Case Studies

Shell buys discounted “blood” oil from Russia: good business, bad PR

Money doesn’t change who you are; it reveals who you are.”

Shell's Russian Oil

Shell has just purchased 100,000 metric tons of flagship crude from Russia at a record discount. With many firms including BP shunning Russian oil due to Moscow’s unprovoked invasion of Ukraine, Shell’s deal with Russia has drawn sharp criticisms from around the world. It is also seen as a disastrous public relations move.

A combination of uncertainty of the scope of existing sanctions, logistical issues, problems obtaining letters of credit and companies shunning Russian oil led to Russia’s heavy discount of its key export crude Urals.

It is reported that Shell paid $28.50 a barrel for the purchase. The price of crude oil has already jumped to an all-time high of nearly $125 per barrel. It is being speculated that the price could hit $150 if the Russia – Ukraine war continues.

“Russian oil, Ukrainian blood”

Shell's Russian Oil

Ukraine’s Foreign Minister Dmytro Kuleba, fired the first shot at Shell. “The world will judge them accordingly. Companies like Shell doing business with Russia are on the wrong side of history, and history will judge them accordingly. One question to Shell: doesn’t Russian oil smell Ukrainian blood for you?”

Shell’s response

Shell's Russian Oil

Shell in a statement said, “the purchase was made with the intent of providing security of energy supply. We didn’t take this decision lightly and we understand the strength of feeling around it. We will continue to choose alternatives to Russian oil wherever possible.”

After receiving intense backlash for buying the Russian oil shipment, the oil company said it would “commit profits from the purchase to a dedicated fund” and would coordinate with humanitarian agencies and partners for how to distribute the money.

Shell added that it had been in “intense talks with governments and continue to follow their guidance around this issue of security of supply, and are acutely aware we have to navigate this dilemma with the utmost care.”

Why is this a bad PR step by Shell?

Shell's Russian Oil

The Russian deal is smart business but bad PR for the following 3 reasons:

1. Swimming against public opinion

Best PR practice always aims to keep the balance of the weight of public opinion tilted in your favour. You do so by riding on the waves of public opinion, not against it.

With most of the world demonstrably united in its condemnation of Russia, Shell’s Russian oil deal is a PR swim against the flow of public opinion and sentiments.

 2. Charity cover

Shell’s pledge to use the profits as a charity fund for Ukraine raises more questions than answers. The biggest question is, why wait to make a profit from the oil transaction before pledging to help Ukraine?  Analysts see this as a face-saving afterthought and not an authentic act of philanthropy.
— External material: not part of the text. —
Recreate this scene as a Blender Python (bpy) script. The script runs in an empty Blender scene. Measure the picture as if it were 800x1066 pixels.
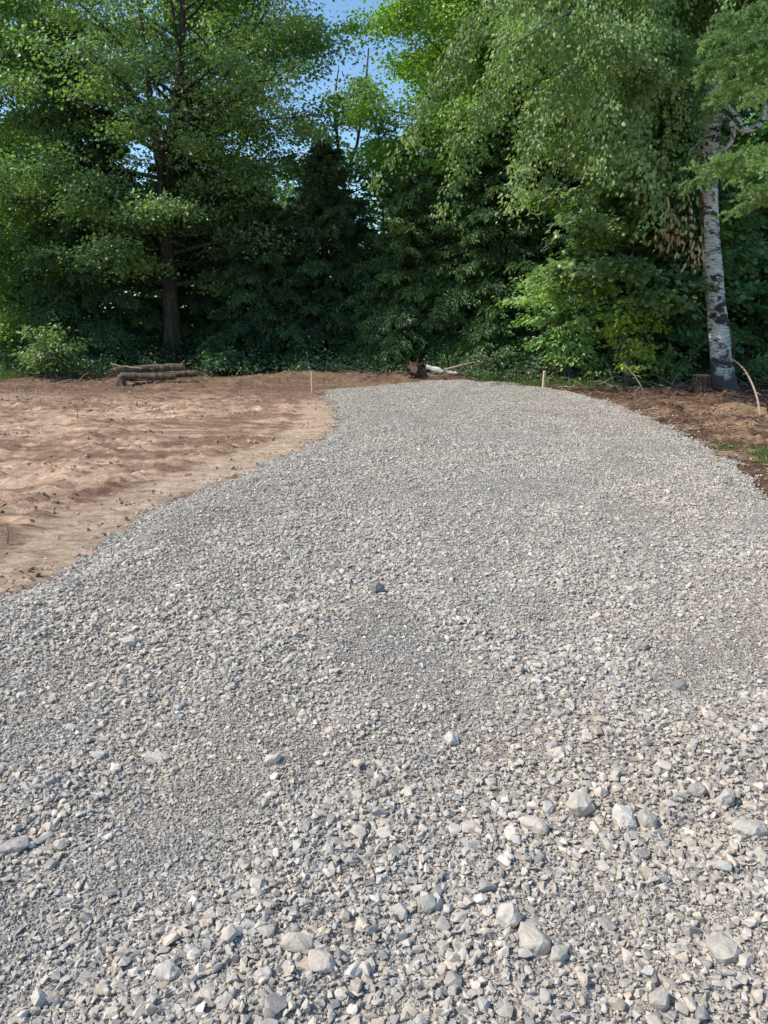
import bpy, bmesh, math, random
import numpy as np
from mathutils import Vector

RNG = np.random.default_rng(11)
R = math.radians
scene = bpy.context.scene
col = scene.collection

# ------------------------------------------------------------------ camera
CAM_H = 1.55
F = 770.0                      # focal length in photo pixels (800 x 1066)
PITCH = math.atan((533 - 330) / F)
cam_d = bpy.data.cameras.new('camera')
cam = bpy.data.objects.new('camera', cam_d)
col.objects.link(cam)
cam_d.sensor_fit = 'VERTICAL'
cam_d.sensor_height = 36.0
cam_d.lens = 36.0 * F / 1066.0
cam_d.clip_end = 3000
cam_d.clip_start = 0.05
cam.location = (0, 0, CAM_H)
cam.rotation_euler = (math.pi / 2 - PITCH, 0, 0)
scene.camera = cam

def ray(px, py):
    a = (px - 400) / F
    b = (533 - py) / F
    cp, sp = math.cos(PITCH), math.sin(PITCH)
    return np.array([a, cp + b * sp, -sp + b * cp])

def at(px, py, Y):
    """world point seen at that place of the photo, Y metres ahead"""
    r = ray(px, py)
    return np.array([0, 0, CAM_H]) + r * (Y / r[1])

def gp(px, py, z=0.0):
    r = ray(px, py)
    return np.array([0, 0, CAM_H]) + r * ((z - CAM_H) / r[2])

# ------------------------------------------------------------------ noise
_T = np.random.default_rng(5).random((16, 256, 256)).astype(np.float32)
def vnoise(x, y, s=0):
    T = _T[s % 16]
    xi = np.floor(x).astype(np.int64); yi = np.floor(y).astype(np.int64)
    fx = x - xi; fy = y - yi
    fx = fx * fx * (3 - 2 * fx); fy = fy * fy * (3 - 2 * fy)
    x0 = xi & 255; x1 = (xi + 1) & 255; y0 = yi & 255; y1 = (yi + 1) & 255
    return ((T[x0, y0] * (1 - fx) + T[x1, y0] * fx) * (1 - fy) +
            (T[x0, y1] * (1 - fx) + T[x1, y1] * fx) * fy)
def fbm(x, y, o=4, s=0, g=0.5):
    a, t, n = 1.0, 0.0, 0.0
    for k in range(o):
        t = t + a * vnoise(x * 2.03 ** k + 17.3 * k, y * 2.03 ** k + 9.1 * k, s + k)
        n += a; a *= g
    return t / n
def sstep(a, b, x):
    t = np.clip((x - a) / (b - a), 0, 1)
    return t * t * (3 - 2 * t)
def gss(x, c, w): return np.exp(-((x - c) / w) ** 2)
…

3.Words and action mismatch

Shell’s actions and words are moving in opposite directions. Shell had earlier announced that it was cutting ties with the Russian state-owned energy giant Gazprom. This was a result of Russia’s thirst for blood, power, and war with Ukraine. Shell’s chief executive, Ben van Beurden, said very nice words:” We are shocked by the loss of life in Ukraine, which we deplore, resulting from a senseless act of military aggression which threatens European security.”

Perhaps that shock quickly wore off. A few days after, the company made a large-scale purchase from same Russia that it had eloquently condemned a few days earlier.

When your action matches your words, that is good PR.